Both Marjory and her husband Walton’s political beliefs moved further to the left, and in late 1917 she took on the role of assistant secretary to the “Hands off Russia Committee” and began working to build a revolutionary youth movement in London.  Following a move to Manchester, she led the small pro-communist National League of Working Youth, while acting as secretary to the Manchester group of the left-wing movement within the Independent Labour Party.  In the late spring of 1920 she travelled to Russia as a representative of both the youth organisation and as a delegate of the Labour Party’s Left-Wing to participate in the “Second Congress of the Third (Communist) International” which was held in Petrograd and Moscow from 19 July  to 07 August 1920.

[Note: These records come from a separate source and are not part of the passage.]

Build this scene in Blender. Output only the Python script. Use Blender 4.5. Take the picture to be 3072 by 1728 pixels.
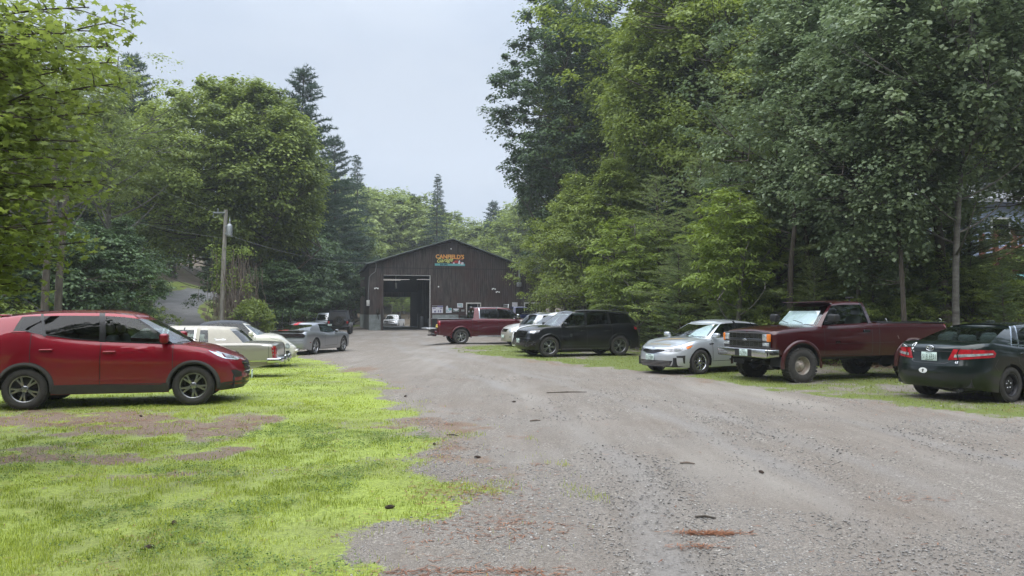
import bpy, bmesh, math, random, os
import numpy as np
from mathutils import Vector, Matrix
from mathutils.bvhtree import BVHTree
from mathutils.geometry import delaunay_2d_cdt

SKIP = os.environ.get('SCENE_SKIP', '')
for o in list(bpy.data.objects):
    bpy.data.objects.remove(o)
SC = bpy.context.scene
COL = SC.collection
R = math.radians

# ------------------------------------------------------------------ camera
FPX, HCAM, VH = 2260.0, 1.62, 940.0
cam = bpy.data.objects.new('camera', bpy.data.cameras.new('camera'))
COL.objects.link(cam)
cam.location = (0, 0, HCAM)
cam.rotation_euler = (R(90) + math.atan((VH - 864) / FPX), 0, 0)
cam.data.lens = FPX / 3072 * 36
cam.data.clip_end = 3000
SC.camera = cam

# ------------------------------------------------------------------ sky, sun, exposure
SUN_EL, SUN_AZ = R(70), R(-150)          # high soft sun behind the cloud, over the camera's left shoulder
W = bpy.data.worlds.new('World'); SC.world = W; W.use_nodes = True
nt = W.node_tree; nd = nt.nodes; lk = nt.links
bgn = nd['Background']
sky = nd.new('ShaderNodeTexSky'); sky.sky_type = 'NISHITA'; sky.sun_disc = False
sky.sun_elevation = SUN_EL; sky.sun_rotation = SUN_AZ
sky.air_density = 1.0; sky.dust_density = 2.0; sky.ozone_density = 1.5
tc = nd.new('ShaderNodeTexCoord')
mp = nd.new('ShaderNodeMapping'); mp.inputs['Scale'].default_value = (1.0, 1.0, 2.2)
nz = nd.new('ShaderNodeTexNoise'); nz.inputs['Scale'].default_value = 1.6; nz.inputs['Detail'].default_value = 5; nz.inputs['Roughness'].default_value = .55
rp = nd.new('ShaderNodeValToRGB')
rp.color_ramp.elements[0].position = .34; rp.color_ramp.elements[0].color = (1.95, 2.36, 3.02, 1)
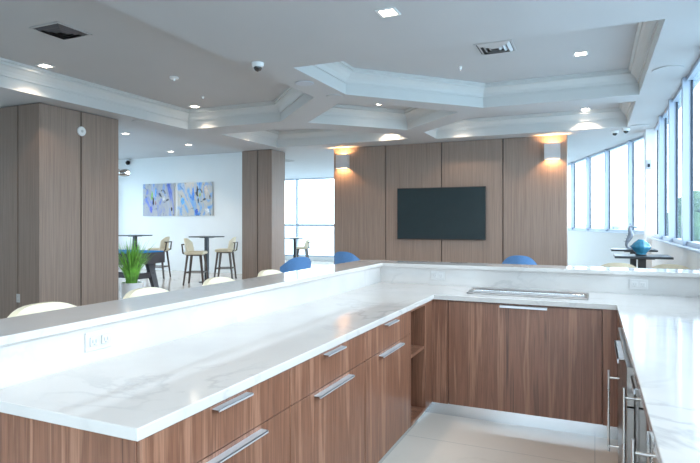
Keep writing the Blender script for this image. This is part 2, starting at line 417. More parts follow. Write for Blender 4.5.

The British Naval Blockade of Russia meant that Marjory was unable to travel directly to Russia.  Instead she had to travel incognito from Newcastle through Norway, Denmark and Sweden up to Murmansk in northwestern Russia where she took the Karelian railway to Leningrad, arriving in May 1920.  She spent some time on a fact-finding mission to establish what policies and provisions the communist country had in regard to women and children.  At the Smolny Institute in Leningrad, she reported on the political situation in Britain, on the position of the Left-wing movement of the Independent Labour Party and the trade union movement.

After her return to Britain it was discovered that she had tuberculosis.  In April 1921 Marjory and her husband joined the British Communist Party.  With her health failing Marjory continued to assist her husband, John Turner Walton Newbold, who was elected the first Communist Party of Britain M.P. in 1922.  He rejoined the Labour Party in 1924.  Marjory died at her parents’ home on 15 November 1926, 8.30pm at Bellcauseway, Beith, aged 43.